Priority Issues
High Road Contracting
Special interest groups and the White House Middle Class Task Force are advocating for federal regulations that would give preferences to employers whose pay and benefit packages meet new “high road” standards. This proposal is similar to the blacklisting regulations that were pushed by the Clinton Administration. Politicians and interest groups could use the “high road” standards to blacklist employers who do not run every facet of their business the way the government wants.
The proposal would benefit contractors who provide hourly workers with a “living wage,” health insurance, an employer-funded retirement plan, and paid sick days. Contracting officers would weigh a company’s labor policies as criteria for awarding the contract, along with the standard metrics: price, past performance, and the ability to meet the contract’s requirements.

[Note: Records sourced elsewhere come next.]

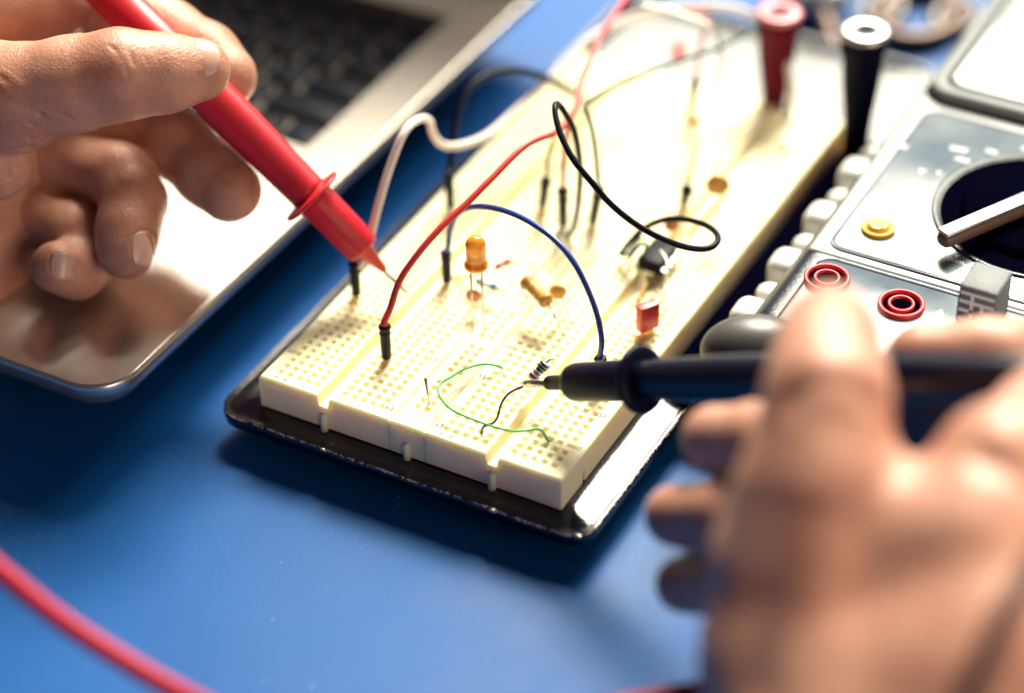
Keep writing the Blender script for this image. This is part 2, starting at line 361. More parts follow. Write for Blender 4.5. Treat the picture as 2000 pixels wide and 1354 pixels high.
def strip(name, U0, wdt, kind):
    g = G(); c = .45
    if kind == 'terminal':
        ctr = wdt/2; gt, gb, gd = 1.95, 1.15, 2.7
        segs = [(c, ctr-gt), (ctr+gt, wdt-c)]
        prof = [(0, -c), (c, 0), (ctr-gt, 0), (ctr-gt+.25, -.3), (ctr-gb, -gd), (ctr+gb, -gd), (ctr+gt-.25, -.3), (ctr+gt, 0), (wdt-c, 0), (wdt, -c)]
    else:
        segs = [(c, wdt-c)]; prof = [(0, -c), (c, 0), (wdt-c, 0), (wdt, -c)]
    a, b = c, LEN-c
    for i in range(len(prof)-1):
        (x0, z0), (x1, z1) = prof[i], prof[i+1]
        if z0 == 0 and z1 == 0: continue
        g.add([(U0+x0, a, z0), (U0+x1, a, z1), (U0+x1, b, z1), (U0+x0, b, z0)], [(0, 1, 2, 3)])
    if kind == 'terminal':
        m0 = wdt/2-1.5*PT-4*PT
        holes(g, U0+m0, 3.8, 5, 63, U0+segs[0][0], U0+segs[0][1], a, b)
        holes(g, U0+wdt/2+1.5*PT, 3.8, 5, 63, U0+segs[1][0], U0+segs[1][1], a, b)
    else:
        holes(g, U0+wdt/2-PT/2, 7.6, 2, 59, U0+c, U0+wdt-c, a, b, skip=[5+6*k for k in range(10)])
    for (y, y0, sg) in ((a, 0, 1), (b, LEN, -1)):          # end faces with a chamfered top edge
        for i in range(len(prof)-1):
            (x0, z0), (x1, z1) = prof[i], prof[i+1]
            lo0, lo1 = z0-c, z1-c
            if min(z0, z1) < -1: lo0, lo1 = z0-.05, z1-.05
            g.add([(U0+x0, y, z0), (U0+x1, y, z1), (U0+x1, y0, lo1), (U0+x0, y0, lo0)], [(0, 1, 2, 3)])
            g.add([(U0+x0, y0, lo0), (U0+x1, y0, lo1), (U0+x1, y0, BZ), (U0+x0, y0, BZ)], [(0, 1, 2, 3)])
    # long sides (the right one with its two dovetail notches)
    g.add([(U0, a, -c), (U0, b, -c), (U0, b, BZ), (U0, a, BZ)], [(0, 1, 2, 3)])
    g.add([(U0, a, -c), (U0, 0, -2*c), (U0, 0, BZ), (U0, a, BZ)], [(0, 1, 2, 3)])
    x = U0+wdt; ys = [a, 10.4, 11.5, 82, 83.2, 152, 153.2, b]; nz = -5.6
    g.add([(x, a, -c), (x, 0, -2*c), (x, 0, BZ), (x, a, BZ)], [(0, 1, 2, 3)])
    for i in range(len(ys)-1):
        if i % 2 == 0: g.add([(x, ys[i], -c), (x, ys[i+1], -c), (x, ys[i+1], BZ), (x, ys[i], BZ)], [(0, 1, 2, 3)])
        else:
            g.add([(x, ys[i], -c), (x, ys[i+1], -c), (x, ys[i+1], nz), (x, ys[i], nz)], [(0, 1, 2, 3)])
            g.add([(x-1.2, ys[i], nz), (x-1.2, ys[i+1], nz), (x-1.2, ys[i+1], BZ), (x-1.2, ys[i], BZ)], [(0, 1, 2, 3)])
            for yy in (ys[i], ys[i+1]): g.add([(x, yy, nz), (x-1.2, yy, nz), (x-1.2, yy, BZ), (x, yy, BZ)], [(0, 1, 2, 3)])
            g.add([(x, ys[i], nz), (x, ys[i+1], nz), (x-1.2, ys[i+1], nz), (x-1.2, ys[i], nz)], [(0, 1, 2, 3)])
    o = g.make(name, [M['board'], M['contact']], bb)
    # moulded peg on the near end
    pg = G(); px = U0+wdt/2; top = -4.6 if kind == 'terminal' else -4.9
    pts = [(px, -.15, -10.3 if kind == 'terminal' else -9.6), (px, -.15, top-.7)]
    pts += [(px, -.15, top-.35), (px, -.15, top-.1), (px, -.15, top)]
    pg.tube(pts, [.95, .95, .8, .5, .05], 20); pg.make('dovetail_peg', M['board'], o, smooth=True)
    return o
U1, U2, U3_ = 0.0, 35.62, 45.0
s1 = strip('terminal_strip', U1, 35.5, 'terminal'); s2 = strip('bus_strip', U2, 9.26, 'bus'); s3 = strip('terminal_strip', U3_, 35.5, 'terminal')
for U0, so, first in ((U1, s1, 0), (U3_, s3, 1)):
    it = []; fa = []
    for n_ in [1]+list(range(5, 61, 5))+[63]:
        y = 3.8+(63-n_)*PT
        for k, x in enumerate((1.9, 35.5-1.9)):
            if n_ == 63 and (first == 0) == (k == 0): continue
            (fa if (first == 0 and k == 0) or n_ == 60 else it).append((str(n_), U0+x, y, .02, 2.1, 0))
    for k, ch in enumerate('ABCDEFGHIJ'):
        x = 17.75-1.5*PT-4*PT+k*PT if k < 5 else 17.75+1.5*PT+(k-5)*PT
        (it if k in (0, 1, 5, 6) else fa).append((ch, U0+x, 1.5, .02, 1.55, 0))
    textmesh(it, 'number_print', M['ink'], so); textmesh(fa, 'faded_print', M['inkfaint'], so)
g = G(); g.box(U2+.95, 6, .012, U2+1.15, 158, .02); g.make('blue_line', M['blueink'], s2)
g = G(); g.box(U2+8.1, 6, .012, U2+8.3, 158, .02); g.make('red_line', M['redink'], s2)

# ------------------------------------------------------------------ laptop
lp = thing('laptop', 'silver laptop with black keys lying left of the breadboard', 'laptop', (-150, 70, ZT))
LX1, LY0, LY1, LZ = -24.0, -26.0, 196.0, 3.0
g = G(); V = []; F = []
prof = [(0.9, LZ), (.35, LZ-.25), (.05, LZ-.9), (0, LZ-1.6), (0, LZ-2.8), (.5, LZ-4.2), (3, LZ-7.5), (9, LZ-12), (18, LZ-15)]
n = 0
rings = []
for ins, z in prof:
    pp = rrect(-330+ins, LY0+ins, LX1-ins, LY1-ins, max(1, 12-ins), 14); n = len(pp); V += [(x, y, z) for x, y in pp]
for i in range(len(prof)-1):
    for j in range(n): F.append((i*n+j, i*n+(j+1) % n, (i+1)*n+(j+1) % n, (i+1)*n+j))
F.append(tuple(range((len(prof)-1)*n, len(prof)*n)))
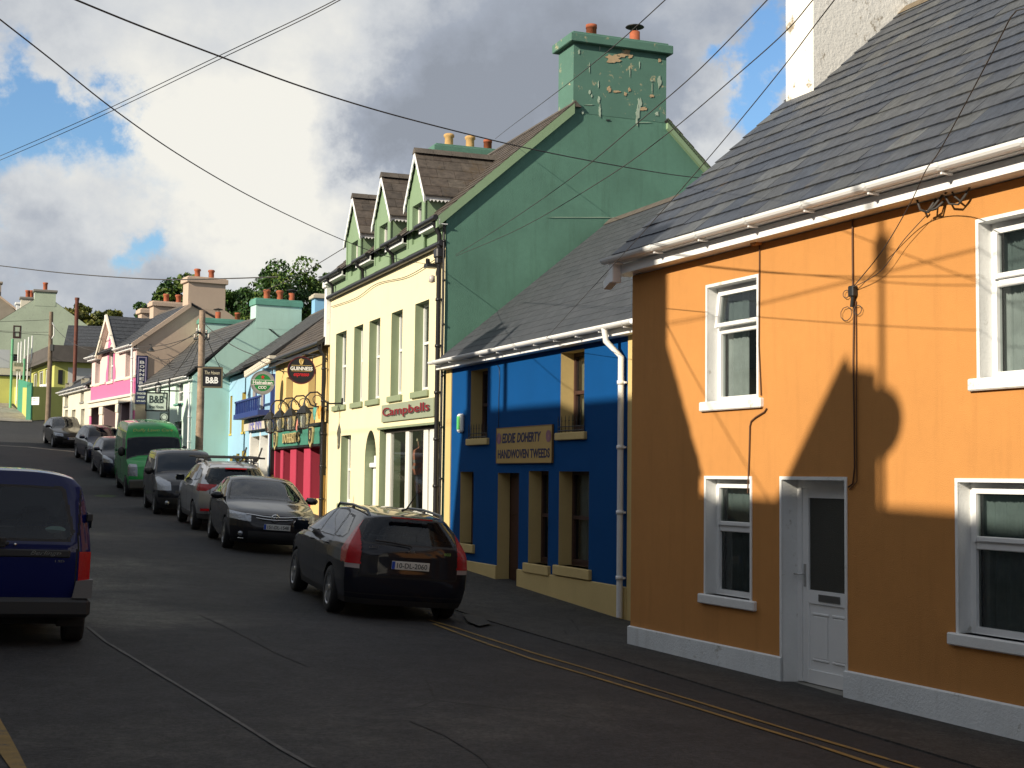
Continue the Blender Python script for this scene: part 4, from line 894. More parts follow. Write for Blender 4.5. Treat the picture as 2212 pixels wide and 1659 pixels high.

Numerous federal laws and regulations, including the Davis-Bacon Act, the Service Contract Act, and the Federal Acquisition Regulation Council (FAR), already set standards and guidelines for federal contractors.
Status: The Obama Administration has not introduced an executive order or formally proposed a regulation related to the “high road” proposal. However, the ranking members of the House and Senate Government Oversight Committees, Rep. Darrel Issa (R-CA) and Senator Susan Collins (R-ME), respectively, have separately written the Administration to discourage them from moving forward with a “high road” proposal.
IEC’s Position: IEC opposes these needless regulations, whose only purpose would be to steer federal contracting dollars to a small percentage of the employer community that happens to be well-connected politically, at the expense of good, law-abiding employers.